I’ve had a dream of growing grass in my mud pit of a backyard ever since I got my big, glorious dog Jasmine.  Her two favorite things to do are relaxing and luxuriating and relaxing and luxuriating on grass.  So this September I dug out all the useless clay soil around my patio and replaced it with nutrient rich, drainable soil.  I sprinkled a drought tolerant grass seed over it that the instructions said would grow a wild, long bladed style of grass, and then I fenced the whole area, watered it and waited.

In just a few days a dim, green shadow formed over my dirt patch.  My grass was growing!  I would run out to my tiny lawn each morning to see how many more blades had popped up over night.  Soon, I had fresh baby grass surrounding my patio.

Then the slugs arrived.  Based on internet gardening forums that I visited, this is a thing that happens in England a lot apparently.   But I’m guessing that to slugs a shady yard in San Francisco is as good as a yard in England.   It turns out they are attracted to the wet dirt and feast on the baby blades of grass.  They literally destroy your lawn one blade at a time.  Another gross thing about slugs is their disgusting booger trails make the grass that they haven’t eaten get moldy so they’re a real win/win.   The forums told me the only way to get rid of them is to go out with a flashlight at 1am and pick them out by hand.  Like a crazy person, I absolutely did this.  Every night.
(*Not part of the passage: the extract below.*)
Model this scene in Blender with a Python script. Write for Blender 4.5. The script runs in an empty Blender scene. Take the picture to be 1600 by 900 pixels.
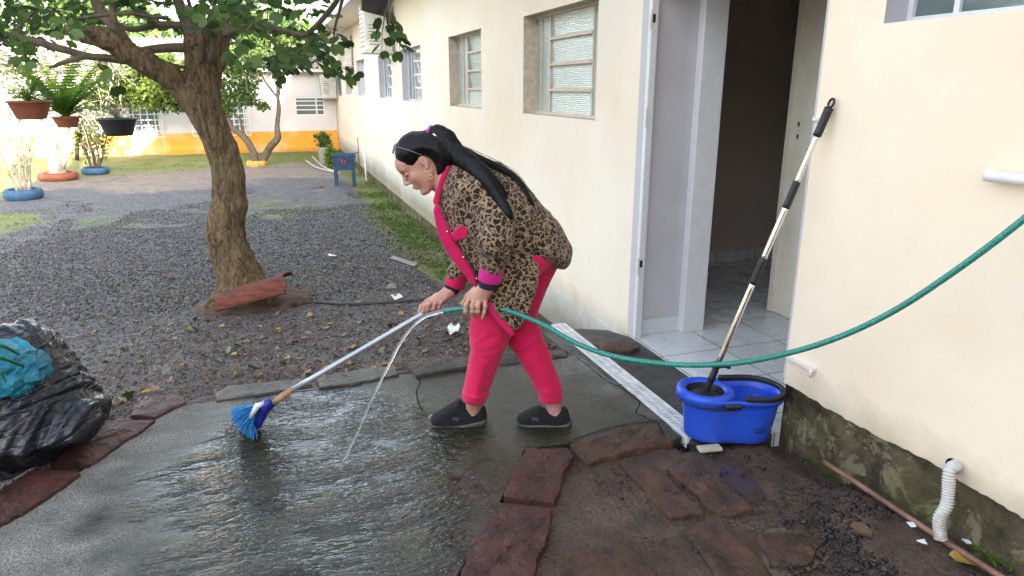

It worked!  My grass flourished enough for me to feel comfortable taking down the waist high fencing and replacing it with a cute little temporary metal fence that would keep the dogs from playing on it as it matured.  A few days later I walked out to do my morning grass check and froze in shock.  My little fence was pulled out of the dirt and left in a mangled pile.  My beautiful baby grass looked like a tiny farmer from 1860 had come and hand plowed it, leaving it uprooted in perfectly straight rows.   It was as if whatever creature responsible for this destruction was a compulsive neat freak.

Just doing a little gardening!

And then it dawned on me, The Tidy Raccoon, of course!  I took out my phone and asked Siri if Raccoons eat slugs.  Strangely, instead of answering yes or no, she showed me literally the cutest video ever of a raccoon digging up and eating slugs in a park in Canada.   Mmmkay, so that’s a yes.

Britt came out to see who I was talking to.  I told him about the raccoon. He was gleeful.  “Oh how cute! He tore up the grass in efficient little rows!”

“But my grass is ruined!”  I told him.  “But how cute and talented is our raccoon he did it so neatly with his little hands?”  he replied.

Our raccoon.  He said our raccoon.  I sighed and rolled my eyes at him.  I shook my head and went back inside.  At least the slugs were gone.